Christ calls us to be baptised only once, but he calls us to repent whenever we find ourselves facing in the wrong direction and doing the wrong things. He calls us to bring him our sin, so that he might bring us his holiness.

There are some people here today who perhaps have never been baptised. To you, Christ says, repent–confess your sins–come to be baptised–receive the Holy Spirit–get started on a new life as Christ’s man/Christ’s woman. If you have not been baptised, hear that call today. No one is ever too old or too young. Talk to a priest or one of the clerical team.

There are other people here today who have been baptised, but who have wandered off in the wrong direction–who need to get their lives back on track again–who need Christ to restore them and to make them whole. If you are one of those people, hear Christ’s call to repentance today. Come back and sit at Christ’s feet. Make your life a life of prayer once again. Let Christ show you the way. Then set off in the direction that he will show you.

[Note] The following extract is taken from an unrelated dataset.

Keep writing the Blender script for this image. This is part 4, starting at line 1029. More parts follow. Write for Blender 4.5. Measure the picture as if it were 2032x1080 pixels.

I would like to close this sermon today with a moment for silent prayer.

(Prayer to follow)
Lord Jesus, we come with heavy hearts, knowing how often we have failed you, and we ask your tolerance. We come with repentant hearts, and ask your forgiveness. We come with expectant hearts, praying that you will make us whole. We come with thankful hearts, knowing that you love us–and that you hear our prayers–and that you answer even better than we ask. Lord, cleanse us today from all that is unworthy, and fill us with your Spirit so that we might go forth from here both whole and holy–fully prepared for your coming. Amen.